Pub Date: May 1st, 2007
ISBN: 0-06-072230-4
Publisher: HarperCollins

Two men strive to be somebody, and nearly take down a nation along the way.

Historian and biographer Dallek (Hail to the Chief, 1996, etc.) observes that neither Richard Nixon nor Henry Kissinger had much patience with psychoanalysis, but that does not deter him from engaging in a little psychobiography: Both Nixon and Kissinger, who were in essence co-presidents for the last months before Nixon resigned in 1974, were driven, needful men, able to apply themselves to the hardest work and quick to align themselves with those who could advance them. Kissinger, for instance, tried to insinuate himself in the Kennedy administration, but, rebuffed, was happy to find a place in Nixon’s. That place would become central, to mixed result. As Dallek shows, Nixon and Kissinger were odd partners, each despising and fearing the other; years into their partnership, when Kissinger was nearly the only Nixon administration figure to enjoy high standing in the court of public opinion, Nixon complained to aide H.R. Haldeman that Kissinger “is very popular, got good applause, including from our opponents, and a standing and prolonged ovation at the House, but he didn’t make our points.” Much as he may have wanted to, however, Nixon never fired Kissinger, who in turn helped engineer Nixonian triumphs such as the so-called opening of China and the American withdrawal from Vietnam, but who also authored the loss of Vietnam and, though he denied it, the coup in Chile.
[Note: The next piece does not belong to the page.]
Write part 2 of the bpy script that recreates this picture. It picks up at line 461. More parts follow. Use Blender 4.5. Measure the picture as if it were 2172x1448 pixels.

Working from a trove of recently declassified documents, Dallek capably relates Nixon and Kissinger’s strange relationship, which crumbled after Nixon left office. Along the way, he offers telling notes that a careful reader will link to current events, such as the congressional veto-busting that led to the War Powers Act and Nixon’s last-minute appeal, very late in the game, that America should become energy-independent.

In the end, a fine, readable and often disturbing look at power and its infinitely corruptible ways.